Dollard mayor Janiszewski, first elected in 1984, recalled how the project has failed to gain traction despite three decades of efforts.

“In 1987, Kirkland mayor Sam Elkas was elected [provincial] Minister of Transport and set aside money to build the overpass and [the municipalities] were going to share the other $16 million to pay for construction of the road.”

“We all agreed except for the Pierrefonds mayor, whom the town manager convinced to allow residences to be built there.”

Janiszewski said that since the 1980s, “no Pierrefonds-Roxboro administration has found a way to put a four-lane highway in front of all these residences.”

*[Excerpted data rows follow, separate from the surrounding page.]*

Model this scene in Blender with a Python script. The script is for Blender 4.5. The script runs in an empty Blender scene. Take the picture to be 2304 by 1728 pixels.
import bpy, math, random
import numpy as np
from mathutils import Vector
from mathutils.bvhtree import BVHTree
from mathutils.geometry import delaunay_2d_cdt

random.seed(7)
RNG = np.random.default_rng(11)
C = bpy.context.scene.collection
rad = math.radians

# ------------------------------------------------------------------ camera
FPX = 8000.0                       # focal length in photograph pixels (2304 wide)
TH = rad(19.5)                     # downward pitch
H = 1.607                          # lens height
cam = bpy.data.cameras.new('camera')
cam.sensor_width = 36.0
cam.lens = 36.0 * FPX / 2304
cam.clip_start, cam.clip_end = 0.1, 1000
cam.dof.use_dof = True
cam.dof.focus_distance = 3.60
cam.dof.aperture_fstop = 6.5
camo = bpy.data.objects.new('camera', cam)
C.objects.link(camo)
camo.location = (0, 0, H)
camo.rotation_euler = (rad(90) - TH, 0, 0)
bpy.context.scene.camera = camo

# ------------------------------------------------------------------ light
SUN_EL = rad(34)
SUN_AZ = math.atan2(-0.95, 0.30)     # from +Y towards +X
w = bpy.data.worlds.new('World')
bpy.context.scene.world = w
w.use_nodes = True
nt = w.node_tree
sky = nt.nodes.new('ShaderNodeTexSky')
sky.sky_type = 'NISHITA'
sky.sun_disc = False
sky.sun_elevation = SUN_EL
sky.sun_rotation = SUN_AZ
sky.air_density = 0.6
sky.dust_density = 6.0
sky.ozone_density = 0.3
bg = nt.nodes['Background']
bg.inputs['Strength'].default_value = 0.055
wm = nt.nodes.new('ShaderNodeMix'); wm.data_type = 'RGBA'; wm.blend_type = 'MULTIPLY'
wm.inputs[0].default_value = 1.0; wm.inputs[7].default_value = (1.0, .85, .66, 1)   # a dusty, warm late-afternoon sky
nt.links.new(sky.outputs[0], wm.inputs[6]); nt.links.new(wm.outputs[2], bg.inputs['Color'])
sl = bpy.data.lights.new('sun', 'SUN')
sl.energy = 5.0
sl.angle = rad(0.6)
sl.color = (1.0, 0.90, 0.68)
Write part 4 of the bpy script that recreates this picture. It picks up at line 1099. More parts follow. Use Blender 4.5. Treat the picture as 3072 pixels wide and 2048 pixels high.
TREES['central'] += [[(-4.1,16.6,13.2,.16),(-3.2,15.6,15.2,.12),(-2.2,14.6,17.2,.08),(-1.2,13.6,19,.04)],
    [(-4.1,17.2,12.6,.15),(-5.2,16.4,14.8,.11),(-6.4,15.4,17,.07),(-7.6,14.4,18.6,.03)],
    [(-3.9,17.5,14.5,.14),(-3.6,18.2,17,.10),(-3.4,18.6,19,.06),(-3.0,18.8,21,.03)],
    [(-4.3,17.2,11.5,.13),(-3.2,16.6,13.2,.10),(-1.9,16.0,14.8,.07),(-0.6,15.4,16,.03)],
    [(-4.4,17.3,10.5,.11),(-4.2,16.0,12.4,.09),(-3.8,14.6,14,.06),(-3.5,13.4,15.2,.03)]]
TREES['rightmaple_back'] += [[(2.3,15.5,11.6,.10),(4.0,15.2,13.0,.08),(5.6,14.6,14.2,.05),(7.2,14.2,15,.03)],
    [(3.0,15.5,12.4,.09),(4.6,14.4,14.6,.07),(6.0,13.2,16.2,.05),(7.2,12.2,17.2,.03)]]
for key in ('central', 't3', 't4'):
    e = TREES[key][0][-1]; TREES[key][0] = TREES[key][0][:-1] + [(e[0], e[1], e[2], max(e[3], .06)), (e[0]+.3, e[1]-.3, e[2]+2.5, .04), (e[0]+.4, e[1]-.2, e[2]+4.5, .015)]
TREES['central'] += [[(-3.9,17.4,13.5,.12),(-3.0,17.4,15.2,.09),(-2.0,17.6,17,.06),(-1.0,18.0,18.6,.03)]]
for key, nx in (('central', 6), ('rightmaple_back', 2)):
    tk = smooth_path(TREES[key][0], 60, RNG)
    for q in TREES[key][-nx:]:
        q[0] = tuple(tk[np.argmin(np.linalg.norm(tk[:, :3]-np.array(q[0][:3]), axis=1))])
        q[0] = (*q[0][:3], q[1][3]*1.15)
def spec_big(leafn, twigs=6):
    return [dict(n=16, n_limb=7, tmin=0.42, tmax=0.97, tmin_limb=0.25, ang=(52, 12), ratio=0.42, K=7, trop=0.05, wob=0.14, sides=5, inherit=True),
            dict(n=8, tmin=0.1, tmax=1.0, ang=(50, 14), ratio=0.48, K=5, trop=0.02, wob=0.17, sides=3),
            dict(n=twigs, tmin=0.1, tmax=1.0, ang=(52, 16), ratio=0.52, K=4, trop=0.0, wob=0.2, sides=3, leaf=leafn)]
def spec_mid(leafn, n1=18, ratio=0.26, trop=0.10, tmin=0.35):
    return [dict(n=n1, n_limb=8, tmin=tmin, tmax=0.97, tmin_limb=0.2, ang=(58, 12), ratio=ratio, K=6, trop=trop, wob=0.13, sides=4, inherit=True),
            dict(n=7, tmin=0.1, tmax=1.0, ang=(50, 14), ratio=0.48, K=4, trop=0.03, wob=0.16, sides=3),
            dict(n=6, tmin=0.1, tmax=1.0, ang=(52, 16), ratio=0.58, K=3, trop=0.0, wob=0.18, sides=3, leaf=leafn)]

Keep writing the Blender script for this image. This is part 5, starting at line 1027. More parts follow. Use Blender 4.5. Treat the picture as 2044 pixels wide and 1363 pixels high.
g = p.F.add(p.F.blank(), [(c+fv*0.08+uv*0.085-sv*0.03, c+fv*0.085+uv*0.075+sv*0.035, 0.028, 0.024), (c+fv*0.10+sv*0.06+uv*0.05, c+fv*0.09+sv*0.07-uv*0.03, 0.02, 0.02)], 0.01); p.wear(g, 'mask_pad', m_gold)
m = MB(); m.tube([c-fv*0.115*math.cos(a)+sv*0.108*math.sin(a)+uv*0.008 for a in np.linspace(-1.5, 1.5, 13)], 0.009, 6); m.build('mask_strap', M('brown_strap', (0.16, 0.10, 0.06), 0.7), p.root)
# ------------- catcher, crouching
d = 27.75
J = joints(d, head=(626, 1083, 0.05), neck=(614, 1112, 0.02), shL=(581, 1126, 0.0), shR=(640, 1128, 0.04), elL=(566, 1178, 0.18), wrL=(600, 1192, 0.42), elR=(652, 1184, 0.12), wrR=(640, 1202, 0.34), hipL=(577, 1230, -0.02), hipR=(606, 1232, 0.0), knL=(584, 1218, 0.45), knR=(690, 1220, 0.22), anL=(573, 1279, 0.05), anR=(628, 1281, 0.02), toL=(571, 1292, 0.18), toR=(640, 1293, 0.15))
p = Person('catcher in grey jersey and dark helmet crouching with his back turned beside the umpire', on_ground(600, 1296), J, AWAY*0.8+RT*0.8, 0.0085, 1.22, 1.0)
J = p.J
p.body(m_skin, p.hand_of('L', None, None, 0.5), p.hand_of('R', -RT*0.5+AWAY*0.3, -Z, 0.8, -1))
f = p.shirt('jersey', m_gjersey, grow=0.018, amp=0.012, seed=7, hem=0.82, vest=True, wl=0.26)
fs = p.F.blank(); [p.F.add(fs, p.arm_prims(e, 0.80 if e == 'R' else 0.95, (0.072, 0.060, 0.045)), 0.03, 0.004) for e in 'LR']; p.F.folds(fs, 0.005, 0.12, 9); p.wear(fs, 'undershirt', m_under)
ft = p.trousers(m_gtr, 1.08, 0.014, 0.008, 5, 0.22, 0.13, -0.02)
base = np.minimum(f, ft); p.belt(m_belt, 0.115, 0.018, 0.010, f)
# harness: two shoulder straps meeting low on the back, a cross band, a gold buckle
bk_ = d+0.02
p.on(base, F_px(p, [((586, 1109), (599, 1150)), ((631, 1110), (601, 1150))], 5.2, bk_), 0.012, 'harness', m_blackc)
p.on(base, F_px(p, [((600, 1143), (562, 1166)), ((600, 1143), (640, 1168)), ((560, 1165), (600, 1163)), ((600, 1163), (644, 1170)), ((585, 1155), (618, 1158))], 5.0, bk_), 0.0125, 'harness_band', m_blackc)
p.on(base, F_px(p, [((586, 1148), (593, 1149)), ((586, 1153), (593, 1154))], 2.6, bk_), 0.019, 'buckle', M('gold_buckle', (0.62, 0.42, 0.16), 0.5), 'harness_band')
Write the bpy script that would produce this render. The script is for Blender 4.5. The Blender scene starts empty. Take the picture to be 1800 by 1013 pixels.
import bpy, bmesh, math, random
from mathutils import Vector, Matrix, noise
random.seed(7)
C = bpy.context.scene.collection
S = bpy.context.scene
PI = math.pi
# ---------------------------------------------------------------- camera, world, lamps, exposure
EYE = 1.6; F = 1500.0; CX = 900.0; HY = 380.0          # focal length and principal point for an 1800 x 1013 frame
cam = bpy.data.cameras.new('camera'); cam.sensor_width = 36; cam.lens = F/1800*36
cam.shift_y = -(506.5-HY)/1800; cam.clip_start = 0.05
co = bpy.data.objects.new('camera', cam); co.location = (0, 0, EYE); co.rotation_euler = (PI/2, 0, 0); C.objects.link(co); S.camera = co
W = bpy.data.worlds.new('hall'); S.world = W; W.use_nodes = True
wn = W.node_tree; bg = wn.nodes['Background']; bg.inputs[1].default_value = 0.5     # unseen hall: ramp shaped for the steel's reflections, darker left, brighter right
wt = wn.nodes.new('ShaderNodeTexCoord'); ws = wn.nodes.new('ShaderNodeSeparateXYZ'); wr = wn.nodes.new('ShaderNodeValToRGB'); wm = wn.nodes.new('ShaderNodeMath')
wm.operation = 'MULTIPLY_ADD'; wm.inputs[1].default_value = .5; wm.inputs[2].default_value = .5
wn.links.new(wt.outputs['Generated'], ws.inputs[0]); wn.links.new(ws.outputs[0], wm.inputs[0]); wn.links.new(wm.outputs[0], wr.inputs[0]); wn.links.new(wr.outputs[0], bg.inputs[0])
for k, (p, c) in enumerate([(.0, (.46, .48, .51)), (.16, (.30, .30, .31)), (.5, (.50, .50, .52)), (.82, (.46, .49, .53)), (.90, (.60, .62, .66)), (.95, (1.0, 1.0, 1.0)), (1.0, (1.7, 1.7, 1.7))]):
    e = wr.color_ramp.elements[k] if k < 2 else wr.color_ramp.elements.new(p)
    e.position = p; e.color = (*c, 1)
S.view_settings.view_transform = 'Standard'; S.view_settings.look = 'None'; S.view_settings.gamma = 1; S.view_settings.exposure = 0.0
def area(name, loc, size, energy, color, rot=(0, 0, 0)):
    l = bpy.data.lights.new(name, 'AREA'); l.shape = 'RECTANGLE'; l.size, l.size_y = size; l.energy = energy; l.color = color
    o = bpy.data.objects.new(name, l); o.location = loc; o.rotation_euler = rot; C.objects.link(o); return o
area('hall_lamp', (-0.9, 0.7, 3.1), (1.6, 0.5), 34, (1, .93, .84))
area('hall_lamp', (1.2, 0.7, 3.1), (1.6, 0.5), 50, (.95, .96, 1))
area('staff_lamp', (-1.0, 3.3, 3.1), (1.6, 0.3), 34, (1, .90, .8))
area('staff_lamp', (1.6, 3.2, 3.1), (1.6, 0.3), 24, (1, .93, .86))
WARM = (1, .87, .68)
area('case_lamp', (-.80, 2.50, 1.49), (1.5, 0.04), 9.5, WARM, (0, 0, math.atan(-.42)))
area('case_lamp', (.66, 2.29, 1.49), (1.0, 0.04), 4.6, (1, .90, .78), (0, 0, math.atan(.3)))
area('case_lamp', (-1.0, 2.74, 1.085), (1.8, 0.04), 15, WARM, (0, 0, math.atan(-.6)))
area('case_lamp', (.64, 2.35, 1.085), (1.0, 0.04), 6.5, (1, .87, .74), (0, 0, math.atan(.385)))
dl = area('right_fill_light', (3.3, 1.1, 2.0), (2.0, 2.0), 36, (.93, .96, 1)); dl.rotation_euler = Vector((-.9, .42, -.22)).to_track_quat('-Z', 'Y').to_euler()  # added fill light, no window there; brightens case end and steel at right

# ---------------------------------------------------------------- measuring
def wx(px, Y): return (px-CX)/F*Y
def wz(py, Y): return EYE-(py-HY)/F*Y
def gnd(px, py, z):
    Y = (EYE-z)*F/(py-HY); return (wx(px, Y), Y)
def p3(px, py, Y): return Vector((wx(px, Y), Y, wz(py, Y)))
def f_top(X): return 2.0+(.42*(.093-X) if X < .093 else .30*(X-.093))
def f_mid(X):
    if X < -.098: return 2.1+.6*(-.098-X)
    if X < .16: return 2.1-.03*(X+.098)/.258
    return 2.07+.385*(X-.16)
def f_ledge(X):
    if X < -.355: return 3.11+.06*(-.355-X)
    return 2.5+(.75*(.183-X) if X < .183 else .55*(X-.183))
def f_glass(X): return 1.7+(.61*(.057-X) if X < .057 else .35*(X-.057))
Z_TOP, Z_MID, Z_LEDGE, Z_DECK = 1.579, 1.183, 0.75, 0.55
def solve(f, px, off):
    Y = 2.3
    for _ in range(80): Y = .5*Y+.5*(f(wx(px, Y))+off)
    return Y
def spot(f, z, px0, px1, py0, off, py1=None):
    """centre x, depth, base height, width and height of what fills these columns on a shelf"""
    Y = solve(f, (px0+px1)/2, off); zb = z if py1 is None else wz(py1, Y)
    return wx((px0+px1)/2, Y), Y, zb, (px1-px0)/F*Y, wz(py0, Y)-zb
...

“They would have to expropriate and tear down at least one side of the road to make it viable,” he explained, “which would add $15-20 million to the cost of the project.”

“The other municipalities are not anxious to pay that extra money because of Pierrefonds’ selfishness.”

“Obviously there is no agreement,” Janiszewski concluded, acknowledging that despite the best of intentions, successive Pierrefonds mayors have been unable to get their citizens to commit to the additional expense.

“The only agreement that we have is that it would be nice to have it.”